Un mouvement qui s’étend également au siège

Toutefois, le nombre de ces profils disponibles restant encore limité, les entreprises mettent en avant, pour être attractives, les évolutions de carrière qu’elles peuvent proposer aux professionnels des BRICS. Cette stratégie a également pour avantage de les fidéliser. Pour y arriver, les groupes du SBF 120 tentent d’accompagner les financiers juniors recrutés dans les filiales des pays émergents, dans le but de leur donner l’expérience nécessaire à l’exercice de fonctions managériales. Afin de les former, des postes en audit interne au sein de la direction financière centrale sont souvent proposés, afin de transmettre à ces collaborateurs une connaissance plus large de l’entreprise. De ce fait, l’audit interne s’est fortement internationalisé ces dernières années.

Une dynamique qui a eu pour conséquence  d’améliorer la qualité du contrôle mené au siège. En effet, les auditeurs étrangers apportent leur connaissance de la culture et des pratiques du pays dans lequel est implantée la filiale, et peuvent mieux analyser certains dysfonctionnements. Devant ce gain qualitatif, les entreprises cherchent d’ailleurs à recruter désormais des financiers étrangers directement pour ce poste d’auditeur interne (voir encadré). Outre l’audit, les départements des fusions-acquisitions, de la trésorerie et du fi nancement forment également un tremplin pour ces financiers étrangers.

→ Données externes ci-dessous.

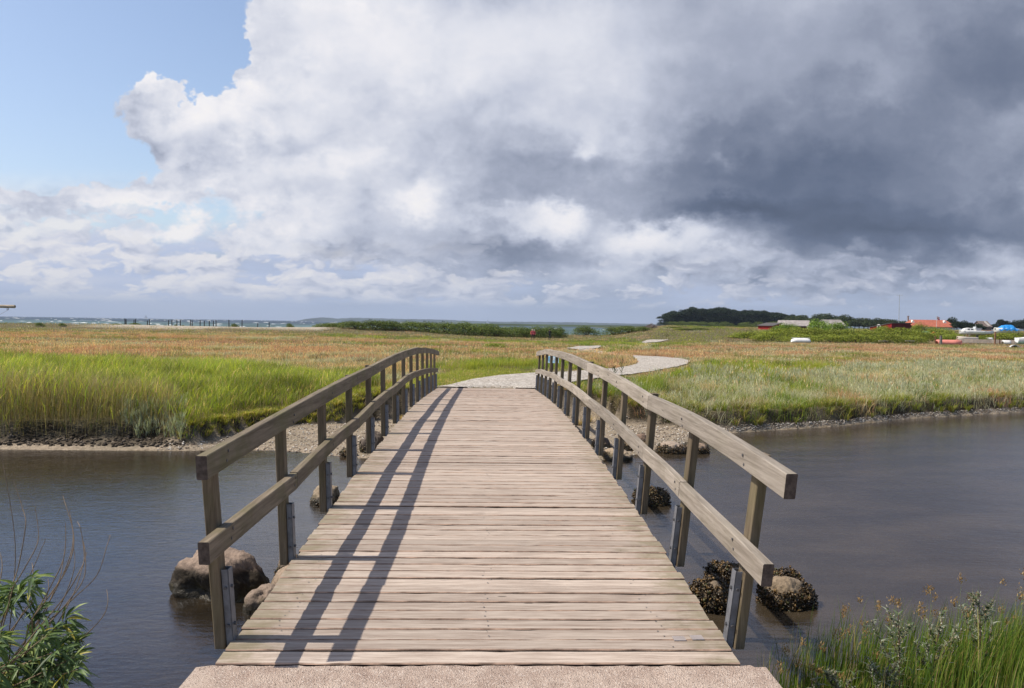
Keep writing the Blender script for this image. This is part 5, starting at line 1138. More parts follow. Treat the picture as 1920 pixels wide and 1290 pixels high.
# ------------------------------------------------------------------ buildings
def wallmat(name, c, boards=True):
    m, t = mat(name); p = coord(t); x_, y_, z_ = t.sep(p); s = t.math('ADD', x_, y_)
    f = t.math('FRACT', t.math('MULTIPLY', s, 6.0)); n = t.noise(p, 1.5, 4, .6)
    cc = t.mix(t.mapr(n, .3, .7), tuple(k * .75 for k in c), tuple(k * 1.15 for k in c)); cc = t.mix(t.mapr(f, .86, .93, 0, .5 if boards else 0), cc, tuple(k * .4 for k in c)); out(t, princ(t, cc, .8, .2)); return m
def roofmat(name, c, rows=3.2):
    m, t = mat(name); p = coord(t); n = t.noise(p, 2.0, 5, .7); x_, y_, z_ = t.sep(p)
    f = t.math('FRACT', t.math('MULTIPLY', z_, rows)); g = t.math('FRACT', t.math('MULTIPLY', x_, 3.5))
    cc = t.mix(t.mapr(n, .3, .7), tuple(k * .7 for k in c), tuple(min(1, k * 1.25) for k in c)); cc = t.mix(t.mapr(f, .8, .95, 0, .35), cc, tuple(k * .5 for k in c)); cc = t.mix(t.mapr(g, .85, .95, 0, .2), cc, tuple(k * .5 for k in c)); out(t, princ(t, cc, .8, .2)); return m
MRED = wallmat('falu_red_boards', (.30, .022, .022)); MDRED = wallmat('dark_red_boards', (.15, .016, .020)); MTILE = roofmat('red_tiles', (.42, .135, .085)); MGREY = roofmat('grey_sheet_roof', (.33, .30, .29), 1.0); MWHITE = simple_mat('white_plaster', (.74, .72, .68), .8, .08, 1.5)
MFELT = simple_mat('roofing_felt', (.10, .09, .09), .8, .2); MGLASS = simple_mat('dark_glass', (.03, .035, .045), .15, .2, spec=.6); MDARK = simple_mat('painted_dark_interior', (.02, .018, .016), .9); MBOARD = wallmat('weathered_boards', (.24, .21, .185))
def gable(root, x0, x1, d, hw_, hr, wm, rm, hip=0.0, over=.35, z0=-.6):
    """walls with gables along local x from x0 to x1 and depth +-d/2; separate roof mesh"""
    b = MB(); y = d / 2
    b.add([(x0, -y, z0), (x1, -y, z0), (x1, y, z0), (x0, y, z0), (x0, -y, hw_), (x1, -y, hw_), (x1, y, hw_), (x0, y, hw_), (x0, 0, hr - .08), (x1, 0, hr - .08)] if not hip else [(x0, -y, z0), (x1, -y, z0), (x1, y, z0), (x0, y, z0), (x0, -y, hw_), (x1, -y, hw_), (x1, y, hw_), (x0, y, hw_)],
          [(0, 1, 5, 4), (1, 2, 6, 9, 5), (2, 3, 7, 6), (3, 0, 4, 8, 7), (3, 2, 1, 0)] if not hip else [(0, 1, 5, 4), (1, 2, 6, 5), (2, 3, 7, 6), (3, 0, 4, 7), (3, 2, 1, 0), (4, 5, 6, 7)])
    b.build('wall', wm, root); r = MB(); sl = (hr - hw_) / y; e = hw_ - sl * over; yo = y + over; xa, xb = x0 - over, x1 + over; t_ = .14
    for s in (-1, 1):
        r.add([(xa, s * yo, e), (xb, s * yo, e), (xb - hip, 0, hr), (xa + hip, 0, hr), (xa, s * yo, e + t_), (xb, s * yo, e + t_), (xb - hip, 0, hr + t_), (xa + hip, 0, hr + t_)], [(0, 1, 2, 3), (4, 5, 6, 7), (0, 1, 5, 4), (1, 2, 6, 5), (2, 3, 7, 6), (3, 0, 4, 7)])
    if hip:
        for xx, xr in ((xa, xa + hip), (xb, xb - hip)): r.add([(xx, -yo, e + t_), (xx, yo, e + t_), (xr, 0, hr + t_), (xx, -yo, e), (xx, yo, e), (xr, 0, hr)], [(0, 1, 2), (3, 4, 5), (0, 1, 4, 3)])
    return r.build('roof', rm, root)
def window(root, c, w, h, n=-1, frame=MWHITE, arch=False):
    b = MB(); x, y, z = c
    for dx, dz, sx, sz in ((0, h / 2, w + .16, .09), (0, -h / 2, w + .16, .09), (-w / 2 - .04, 0, .09, h + .09), (w / 2 + .04, 0, .09, h + .09), (0, 0, .05, h - .09), (0, .1 * h, w - .09, .05)): b.box((x + dx, y + n * .05, z + dz), (sx, .06, sz))
    f = b.build('window', frame, root); g = MB(); g.box((x, y + n * .02, z), (w, .03, h - .02)); g.build('pane', MGLASS, f); return f
def place(px, Y, name, label, cat, rz=0.0, zadd=0.0, group=None):
    q = at(px, 612, Y); return tag(empty(name, (q.x, q.y, float(T(q.x, q.y)) + zadd), rz), label, cat, group)
def zrel(o, px, py, Y): return at(px, py, Y).z - o.location.z
def sc_(Y): return Y / FPX
# small red shed with a lean-to roof
r = place(1443, 138, 'red_shed', 'small red wooden shed with a dark sloping roof at the left of the village', 'shed', rad(38)); h = zrel(r, 1443, 606, 138); hl = zrel(r, 1423, 611, 138)
b = MB(); L_ = 2.9; y = 1.5
b.add([(-L_ / 2, -y, -.6), (L_ / 2, -y, -.6), (L_ / 2, y, -.6), (-L_ / 2, y, -.6), (-L_ / 2, -y, hl), (L_ / 2, -y, h), (L_ / 2, y, h), (-L_ / 2, y, hl)], [(0, 1, 5, 4), (1, 2, 6, 5), (2, 3, 7, 6), (3, 0, 4, 7), (4, 5, 6, 7), (3, 2, 1, 0)]); b.build('wall', MRED, r)
b = MB(); b.sweep([[(-L_ / 2 - .2, s * 1.7, hl + .0), (L_ / 2 + .15, s * 1.7, h + .03), (L_ / 2 + .15, s * 1.7, h + .12), (-L_ / 2 - .2, s * 1.7, hl + .10)] for s in (-1, 1)]); b.build('roof', MFELT, r)
# barn with a grey roof and a gable opening painted dark
r = place(1493, 150, 'barn', 'low barn with pale grey sheet roof and gable opening painted dark beside the small red shed', 'barn', rad(-28)); gable(r, -3.2, 2.2, 4.4, zrel(r, 1500, 610.5, 150), zrel(r, 1500, 602, 150), wallmat('barn_boards', (.10, .035, .03)), MGREY)
b = MB(); b.box((2.23, 0, zrel(r, 1500, 612, 150) * .5), (.06, 3.0, zrel(r, 1500, 612, 150) + .6)); b.build('gateway_dark_panel', MDARK, r)  # dark panel on the wall, painted as the shade inside the opening
r = place(1560, 172, 'grey_roofed_barn', 'barn with a grey sheet roof showing right of the round elder bush', 'barn', rad(8)); gable(r, -2.4, 1.8, 4.6, zrel(r, 1560, 610.5, 172), zrel(r, 1560, 600.5, 172), MBOARD, MGREY)
r = place(1400, 133, 'pale_boat_frame', 'pale low boat hull showing over the hedge at the foot of the small red shed', 'boat', .1) if False else None
# long red shed
r = place(1665, 142, 'long_red_shed', 'long dark red shed with an arched white window in its gable', 'shed', rad(30)); hw_ = zrel(r, 1665, 609, 142); hr = zrel(r, 1648, 606, 142)
b = MB(); y = 2.2; x0, x1 = -2.4, 3.9; hb = zrel(r, 1620, 614, 142)
b.add([(x0, -y, -.6), (x1, -y, -.6), (x1, y, -.6), (x0, y, -.6), (x0, -y, hr), (x1, -y, hr), (x1, y, hb), (x0, y, hb)], [(0, 1, 5, 4), (1, 2, 6, 5), (2, 3, 7, 6), (3, 0, 4, 7), (4, 5, 6, 7), (3, 2, 1, 0)]); b.build('wall', MDRED, r)
b = MB(); b.sweep([[(xx, -y - .2, hr + .02), (xx, y + .2, hb + .02), (xx, y + .2, hb + .14), (xx, -y - .2, hr + .14)] for xx in (x0 - .15, x1 + .2)]); b.build('roof', MFELT, r)
b = MB(); b.add([(x0 - .03, -y, -.6), (x0 - .03, y, -.6), (x0 - .03, y, hb), (x0 - .03, -y, hr), (x0, -y, -.6), (x0, y, -.6), (x0, y, hb), (x0, -y, hr)], [(0, 1, 2, 3), (4, 5, 6, 7), (0, 1, 5, 4), (1, 2, 6, 5), (2, 3, 7, 6), (3, 0, 4, 7)]); b.build('gable_boards', MRED, r)
b = MB(); zc = zrel(r, 1632, 612, 142); pts = [(-.24, -.38), (.24, -.38), (.24, .15)] + [(.24 * math.cos(a), .15 + .24 * math.sin(a)) for a in np.linspace(.3, 2.85, 7)] + [(-.24, .15)]
b.sweep([[(xx, .35 + p_[0] * 1.5, zc + p_[1] * 1.15) for p_ in pts] for xx in (x0 - .10, x0 - .03)]); w_ = b.build('window', MWHITE, r)
b = MB(); b.sweep([[(xx, .35 + p_[0] * .85, zc + p_[1] * .75) for p_ in pts] for xx in (x0 - .13, x0 - .10)]); b.build('pane', MGLASS, w_)
b = MB(); hx = zrel(r, 1705, 613, 142); b.add([(x1, -y + .1, -.6), (x1 + 2.2, -y + .1, -.6), (x1 + 2.2, y - .4, -.6), (x1, y - .4, -.6), (x1, -y + .1, hx + .5), (x1 + 2.2, -y + .1, hx - .35), (x1 + 2.2, y - .4, hx - .35), (x1, y - .4, hx + .5)], [(0, 1, 5, 4), (1, 2, 6, 5), (2, 3, 7, 6), (3, 0, 4, 7), (4, 5, 6, 7)]); b.build('lean_to', MDRED, r)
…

Après deux à quatre années passées à ces fonctions, ces derniers se voient souvent offrir un poste de cadre intermédiaire au sein de la direction financière de la filiale. «Nous essayons de fédérer les talents des pays émergents et pour cela nous devons leur prouver qu’ils ont la possibilité de progresser dans le groupe, dans leur pays ou ailleurs dans le monde», témoigne Mark Deery. Le seul poste qui résiste encore – un peu – à cette tendance est celui de directeur financier de la filiale.«Dans un premier temps, quand la fi liale vient de s’implanter, le directeur général est souvent choisi localement, car il doit accompagner le développement de l’activité, souligne Valérie Kolloffel. En revanche, le directeur financier est français, pour s’assurer du respect des politiques internes du groupe.»

Mais désormais les filiales commencent à devenir plus matures et les financiers issus des pays concernés disposent d’une expérience reconnue au sein du groupe.«Ces derniers gagnent de plus en plus de responsabilités, ce qui permet de leur donner une autonomie et de montrer la confiance du groupe envers la filiale, confi rme Johann Van Nieuwenhuyse. Et un nombre certain de financiers, après huit à dix années dans le groupe, est promu au poste de directeur financier de filiale.»

Toutefois, si ce poste peut encore représenter un aboutissement pour un cadre financier local, il pourrait bientôt ne représenter qu’une étape au sein de leur carrière. En effet, dans les groupes les plus avancés dans l’internationalisation de la fonction finance, des professionnels issus des pays émergents ont atteint des postes de collaborateurs directs du directeur financier. «Par exemple, un contrôleur financier d’une business unit en Inde vient juste d’être nommé responsable de l’audit interne groupe», illustre Mark Deery. Un mouvement qui pourra peut être aller un jour jusqu’au poste de directeur financier !

Une concurrence mondiale pour les financiers français

L’internationalisation des directions financières a eu pour effet de renforcer la concurrence que rencontrent les candidats français expérimentés. «Aujourd’hui, pour les postes à responsabilités, le recrutement concerne de plus en plus de profils européens, explique Pierre-Antoine Bouillet, associé de Paul Walkers International. Il est fréquent pour un groupe français, d’embaucher des candidats allemands, hollandais ou anglais.» Cette tendance va même s’élargir au reste du monde, puisque les groupes favorisent, en termes de carrière, les financiers venant des marchés vers lesquels ils exportent. Dans les années à venir, la compétition sera donc plus large.

«À l’avenir, les cadres qui voudront atteindre le comité de direction devront non seulement parler parfaitement l’anglais mais également connaître une troisième langue, de préférence rare», ajoute Pierre-Antoine Bouillet, associé de Paul Walkers International. Mais la bonne nouvelle est que les jeunes financiers possèdent désormais une maîtrise de l’anglais bien plus poussée qu’ils ne l’estiment eux-mêmes, de l’avis des chasseurs de tête. Les Français ont également pour eux une très bonne réputation dans la finance : ils sont à la fois très bons techniquement et créatifs, c’est-à-dire qu’ils ont la capacité de prendre du recul sur une situation et l’analyser de façon critique.

«Néanmoins, ils ont plus de diffi culté que leurs homologues anglo-saxons à se mettre en valeur, ce qui peut être préjudiciable en termes de carrière», note Johann Van Nieuwenhuyse. Mais, pour être compétitifs, les financiers français devront se construire un parcours international, souvent dans des conditions moins confortables qu’auparavant. En effet, les entreprises, dans une optique d’optimisation des coûts, réduisent drastiquement les contrats d’expatriation et privilégient les contrats locaux.